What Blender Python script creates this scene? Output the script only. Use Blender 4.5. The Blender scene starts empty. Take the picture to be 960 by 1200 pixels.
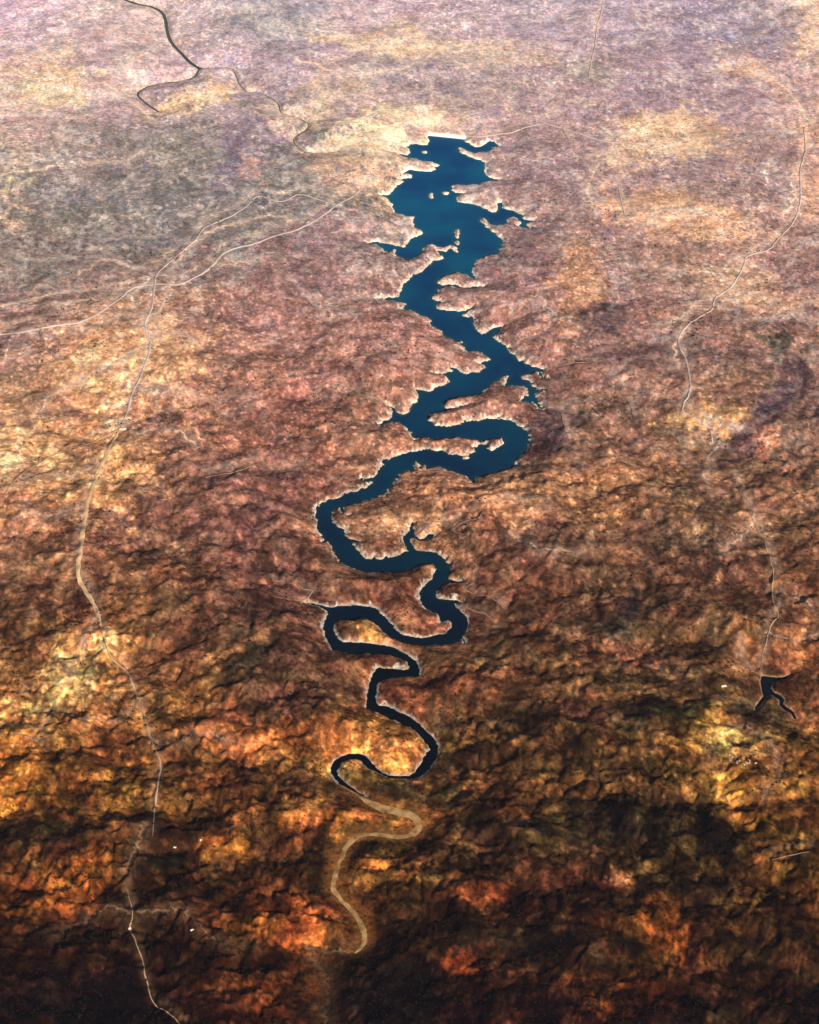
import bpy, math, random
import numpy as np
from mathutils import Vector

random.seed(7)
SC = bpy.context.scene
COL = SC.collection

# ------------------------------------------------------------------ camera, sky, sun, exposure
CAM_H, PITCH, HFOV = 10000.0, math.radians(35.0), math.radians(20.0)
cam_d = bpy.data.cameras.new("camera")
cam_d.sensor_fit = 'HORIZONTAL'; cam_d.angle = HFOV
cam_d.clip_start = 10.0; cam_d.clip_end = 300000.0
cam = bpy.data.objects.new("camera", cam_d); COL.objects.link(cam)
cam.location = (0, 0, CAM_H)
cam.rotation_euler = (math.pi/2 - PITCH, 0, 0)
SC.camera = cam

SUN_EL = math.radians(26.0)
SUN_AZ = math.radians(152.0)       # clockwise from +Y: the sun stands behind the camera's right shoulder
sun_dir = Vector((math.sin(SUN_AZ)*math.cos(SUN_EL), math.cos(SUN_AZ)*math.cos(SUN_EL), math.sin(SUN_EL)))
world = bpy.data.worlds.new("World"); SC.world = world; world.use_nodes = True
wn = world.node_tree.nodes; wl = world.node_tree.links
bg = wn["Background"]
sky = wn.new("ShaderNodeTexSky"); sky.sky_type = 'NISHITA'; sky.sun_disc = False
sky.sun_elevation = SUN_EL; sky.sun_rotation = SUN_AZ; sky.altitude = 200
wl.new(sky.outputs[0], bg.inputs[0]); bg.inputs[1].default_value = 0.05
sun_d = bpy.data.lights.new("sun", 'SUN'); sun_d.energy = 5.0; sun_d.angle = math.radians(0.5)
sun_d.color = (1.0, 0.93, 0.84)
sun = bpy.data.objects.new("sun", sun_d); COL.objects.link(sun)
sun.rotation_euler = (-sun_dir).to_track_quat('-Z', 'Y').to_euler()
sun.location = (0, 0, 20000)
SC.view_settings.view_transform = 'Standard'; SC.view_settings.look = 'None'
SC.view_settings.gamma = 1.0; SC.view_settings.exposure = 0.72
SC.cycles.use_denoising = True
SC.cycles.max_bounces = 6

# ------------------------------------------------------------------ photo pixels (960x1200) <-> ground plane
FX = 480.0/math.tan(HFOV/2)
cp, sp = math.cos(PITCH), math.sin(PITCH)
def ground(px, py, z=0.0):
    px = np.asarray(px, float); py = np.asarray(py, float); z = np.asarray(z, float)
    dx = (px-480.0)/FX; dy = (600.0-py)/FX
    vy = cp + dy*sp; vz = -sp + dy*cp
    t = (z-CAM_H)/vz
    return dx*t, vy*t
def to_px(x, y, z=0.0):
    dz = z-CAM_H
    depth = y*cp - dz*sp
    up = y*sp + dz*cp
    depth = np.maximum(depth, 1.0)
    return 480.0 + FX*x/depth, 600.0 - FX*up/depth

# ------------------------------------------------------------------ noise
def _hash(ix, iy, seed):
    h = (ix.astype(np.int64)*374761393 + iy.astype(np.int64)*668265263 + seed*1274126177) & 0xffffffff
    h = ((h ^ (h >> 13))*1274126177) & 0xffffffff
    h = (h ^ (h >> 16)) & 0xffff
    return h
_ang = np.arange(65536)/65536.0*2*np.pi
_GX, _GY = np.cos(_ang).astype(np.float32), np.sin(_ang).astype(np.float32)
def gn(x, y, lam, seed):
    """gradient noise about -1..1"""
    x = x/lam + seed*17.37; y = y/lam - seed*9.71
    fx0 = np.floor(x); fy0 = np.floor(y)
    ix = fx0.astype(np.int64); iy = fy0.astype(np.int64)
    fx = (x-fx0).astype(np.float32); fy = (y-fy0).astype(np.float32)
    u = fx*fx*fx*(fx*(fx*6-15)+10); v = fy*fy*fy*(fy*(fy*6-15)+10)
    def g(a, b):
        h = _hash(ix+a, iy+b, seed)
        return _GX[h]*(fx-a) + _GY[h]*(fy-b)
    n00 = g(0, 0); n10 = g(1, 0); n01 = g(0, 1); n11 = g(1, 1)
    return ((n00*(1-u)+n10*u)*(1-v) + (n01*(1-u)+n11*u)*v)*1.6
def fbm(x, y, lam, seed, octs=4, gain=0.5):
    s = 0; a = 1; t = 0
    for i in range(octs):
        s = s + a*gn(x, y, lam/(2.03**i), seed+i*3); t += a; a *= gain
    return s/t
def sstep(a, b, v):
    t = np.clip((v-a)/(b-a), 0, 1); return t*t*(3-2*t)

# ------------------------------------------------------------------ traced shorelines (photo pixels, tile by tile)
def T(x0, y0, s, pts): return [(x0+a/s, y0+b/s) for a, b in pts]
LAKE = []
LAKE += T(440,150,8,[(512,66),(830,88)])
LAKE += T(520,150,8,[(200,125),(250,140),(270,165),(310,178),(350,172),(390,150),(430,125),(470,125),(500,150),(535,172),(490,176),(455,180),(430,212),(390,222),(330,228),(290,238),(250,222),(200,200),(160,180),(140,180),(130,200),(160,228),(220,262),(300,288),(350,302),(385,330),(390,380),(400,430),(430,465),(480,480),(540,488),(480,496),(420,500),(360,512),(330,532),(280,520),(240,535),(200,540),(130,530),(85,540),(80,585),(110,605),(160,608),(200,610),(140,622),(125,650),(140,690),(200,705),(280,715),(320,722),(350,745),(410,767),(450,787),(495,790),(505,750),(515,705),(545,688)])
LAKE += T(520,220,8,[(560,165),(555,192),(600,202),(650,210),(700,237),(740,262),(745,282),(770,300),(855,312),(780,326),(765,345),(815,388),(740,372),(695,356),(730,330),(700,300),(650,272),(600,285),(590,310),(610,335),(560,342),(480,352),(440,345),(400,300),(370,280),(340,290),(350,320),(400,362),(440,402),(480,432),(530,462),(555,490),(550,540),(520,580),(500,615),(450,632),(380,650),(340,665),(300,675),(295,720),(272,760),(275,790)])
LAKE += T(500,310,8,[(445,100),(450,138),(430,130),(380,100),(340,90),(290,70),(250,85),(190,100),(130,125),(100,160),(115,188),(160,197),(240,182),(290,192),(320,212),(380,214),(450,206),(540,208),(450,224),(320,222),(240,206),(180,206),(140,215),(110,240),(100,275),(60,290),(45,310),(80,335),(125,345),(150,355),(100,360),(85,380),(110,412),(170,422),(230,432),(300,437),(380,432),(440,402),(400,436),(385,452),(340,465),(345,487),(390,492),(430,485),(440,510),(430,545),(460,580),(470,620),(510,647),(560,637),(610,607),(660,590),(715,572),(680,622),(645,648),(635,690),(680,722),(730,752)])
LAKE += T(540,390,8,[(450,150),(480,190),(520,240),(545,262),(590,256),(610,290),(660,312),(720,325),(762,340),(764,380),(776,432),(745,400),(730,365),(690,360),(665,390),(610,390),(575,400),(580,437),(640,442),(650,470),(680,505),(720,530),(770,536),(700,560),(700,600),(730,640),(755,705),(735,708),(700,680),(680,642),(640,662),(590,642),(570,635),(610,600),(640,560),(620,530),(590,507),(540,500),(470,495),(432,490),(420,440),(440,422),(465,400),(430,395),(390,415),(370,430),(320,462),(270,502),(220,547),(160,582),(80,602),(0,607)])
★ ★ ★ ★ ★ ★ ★
Problem to work on:
Every line of text is to be repeated exactly; pictures are left out.

Result of the exercise:
What Blender Python script creates this scene? Output the script only. Use Blender 4.5. The Blender scene starts empty. Take the picture to be 960 by 1200 pixels.
import bpy, math, random
import numpy as np
from mathutils import Vector

random.seed(7)
SC = bpy.context.scene
COL = SC.collection

# ------------------------------------------------------------------ camera, sky, sun, exposure
CAM_H, PITCH, HFOV = 10000.0, math.radians(35.0), math.radians(20.0)
cam_d = bpy.data.cameras.new("camera")
cam_d.sensor_fit = 'HORIZONTAL'; cam_d.angle = HFOV
cam_d.clip_start = 10.0; cam_d.clip_end = 300000.0
cam = bpy.data.objects.new("camera", cam_d); COL.objects.link(cam)
cam.location = (0, 0, CAM_H)
cam.rotation_euler = (math.pi/2 - PITCH, 0, 0)
SC.camera = cam

SUN_EL = math.radians(26.0)
SUN_AZ = math.radians(152.0)       # clockwise from +Y: the sun stands behind the camera's right shoulder
sun_dir = Vector((math.sin(SUN_AZ)*math.cos(SUN_EL), math.cos(SUN_AZ)*math.cos(SUN_EL), math.sin(SUN_EL)))
world = bpy.data.worlds.new("World"); SC.world = world; world.use_nodes = True
wn = world.node_tree.nodes; wl = world.node_tree.links
bg = wn["Background"]
sky = wn.new("ShaderNodeTexSky"); sky.sky_type = 'NISHITA'; sky.sun_disc = False
sky.sun_elevation = SUN_EL; sky.sun_rotation = SUN_AZ; sky.altitude = 200
wl.new(sky.outputs[0], bg.inputs[0]); bg.inputs[1].default_value = 0.05
sun_d = bpy.data.lights.new("sun", 'SUN'); sun_d.energy = 5.0; sun_d.angle = math.radians(0.5)
sun_d.color = (1.0, 0.93, 0.84)
sun = bpy.data.objects.new("sun", sun_d); COL.objects.link(sun)
sun.rotation_euler = (-sun_dir).to_track_quat('-Z', 'Y').to_euler()
sun.location = (0, 0, 20000)
SC.view_settings.view_transform = 'Standard'; SC.view_settings.look = 'None'
SC.view_settings.gamma = 1.0; SC.view_settings.exposure = 0.72
SC.cycles.use_denoising = True
SC.cycles.max_bounces = 6

# ------------------------------------------------------------------ photo pixels (960x1200) <-> ground plane
FX = 480.0/math.tan(HFOV/2)
cp, sp = math.cos(PITCH), math.sin(PITCH)
def ground(px, py, z=0.0):
    px = np.asarray(px, float); py = np.asarray(py, float); z = np.asarray(z, float)
    dx = (px-480.0)/FX; dy = (600.0-py)/FX
    vy = cp + dy*sp; vz = -sp + dy*cp
    t = (z-CAM_H)/vz
    return dx*t, vy*t
def to_px(x, y, z=0.0):
    dz = z-CAM_H
    depth = y*cp - dz*sp
    up = y*sp + dz*cp
    depth = np.maximum(depth, 1.0)
    return 480.0 + FX*x/depth, 600.0 - FX*up/depth

# ------------------------------------------------------------------ noise
def _hash(ix, iy, seed):
    h = (ix.astype(np.int64)*374761393 + iy.astype(np.int64)*668265263 + seed*1274126177) & 0xffffffff
    h = ((h ^ (h >> 13))*1274126177) & 0xffffffff
    h = (h ^ (h >> 16)) & 0xffff
    return h
_ang = np.arange(65536)/65536.0*2*np.pi
_GX, _GY = np.cos(_ang).astype(np.float32), np.sin(_ang).astype(np.float32)
def gn(x, y, lam, seed):
    """gradient noise about -1..1"""
    x = x/lam + seed*17.37; y = y/lam - seed*9.71
    fx0 = np.floor(x); fy0 = np.floor(y)
    ix = fx0.astype(np.int64); iy = fy0.astype(np.int64)
    fx = (x-fx0).astype(np.float32); fy = (y-fy0).astype(np.float32)
    u = fx*fx*fx*(fx*(fx*6-15)+10); v = fy*fy*fy*(fy*(fy*6-15)+10)
    def g(a, b):
        h = _hash(ix+a, iy+b, seed)
        return _GX[h]*(fx-a) + _GY[h]*(fy-b)
    n00 = g(0, 0); n10 = g(1, 0); n01 = g(0, 1); n11 = g(1, 1)
    return ((n00*(1-u)+n10*u)*(1-v) + (n01*(1-u)+n11*u)*v)*1.6
def fbm(x, y, lam, seed, octs=4, gain=0.5):
    s = 0; a = 1; t = 0
    for i in range(octs):
        s = s + a*gn(x, y, lam/(2.03**i), seed+i*3); t += a; a *= gain
    return s/t
def sstep(a, b, v):
    t = np.clip((v-a)/(b-a), 0, 1); return t*t*(3-2*t)

# ------------------------------------------------------------------ traced shorelines (photo pixels, tile by tile)
def T(x0, y0, s, pts): return [(x0+a/s, y0+b/s) for a, b in pts]
LAKE = []
LAKE += T(440,150,8,[(512,66),(830,88)])
LAKE += T(520,150,8,[(200,125),(250,140),(270,165),(310,178),(350,172),(390,150),(430,125),(470,125),(500,150),(535,172),(490,176),(455,180),(430,212),(390,222),(330,228),(290,238),(250,222),(200,200),(160,180),(140,180),(130,200),(160,228),(220,262),(300,288),(350,302),(385,330),(390,380),(400,430),(430,465),(480,480),(540,488),(480,496),(420,500),(360,512),(330,532),(280,520),(240,535),(200,540),(130,530),(85,540),(80,585),(110,605),(160,608),(200,610),(140,622),(125,650),(140,690),(200,705),(280,715),(320,722),(350,745),(410,767),(450,787),(495,790),(505,750),(515,705),(545,688)])
LAKE += T(520,220,8,[(560,165),(555,192),(600,202),(650,210),(700,237),(740,262),(745,282),(770,300),(855,312),(780,326),(765,345),(815,388),(740,372),(695,356),(730,330),(700,300),(650,272),(600,285),(590,310),(610,335),(560,342),(480,352),(440,345),(400,300),(370,280),(340,290),(350,320),(400,362),(440,402),(480,432),(530,462),(555,490),(550,540),(520,580),(500,615),(450,632),(380,650),(340,665),(300,675),(295,720),(272,760),(275,790)])
LAKE += T(500,310,8,[(445,100),(450,138),(430,130),(380,100),(340,90),(290,70),(250,85),(190,100),(130,125),(100,160),(115,188),(160,197),(240,182),(290,192),(320,212),(380,214),(450,206),(540,208),(450,224),(320,222),(240,206),(180,206),(140,215),(110,240),(100,275),(60,290),(45,310),(80,335),(125,345),(150,355),(100,360),(85,380),(110,412),(170,422),(230,432),(300,437),(380,432),(440,402),(400,436),(385,452),(340,465),(345,487),(390,492),(430,485),(440,510),(430,545),(460,580),(470,620),(510,647),(560,637),(610,607),(660,590),(715,572),(680,622),(645,648),(635,690),(680,722),(730,752)])
LAKE += T(540,390,8,[(450,150),(480,190),(520,240),(545,262),(590,256),(610,290),(660,312),(720,325),(762,340),(764,380),(776,432),(745,400),(730,365),(690,360),(665,390),(610,390),(575,400),(580,437),(640,442),(650,470),(680,505),(720,530),(770,536),(700,560),(700,600),(730,640),(755,705),(735,708),(700,680),(680,642),(640,662),(590,642),(570,635),(610,600),(640,560),(620,530),(590,507),(540,500),(470,495),(432,490),(420,440),(440,422),(465,400),(430,395),(390,415),(370,430),(320,462),(270,502),(220,547),(160,582),(80,602),(0,607)])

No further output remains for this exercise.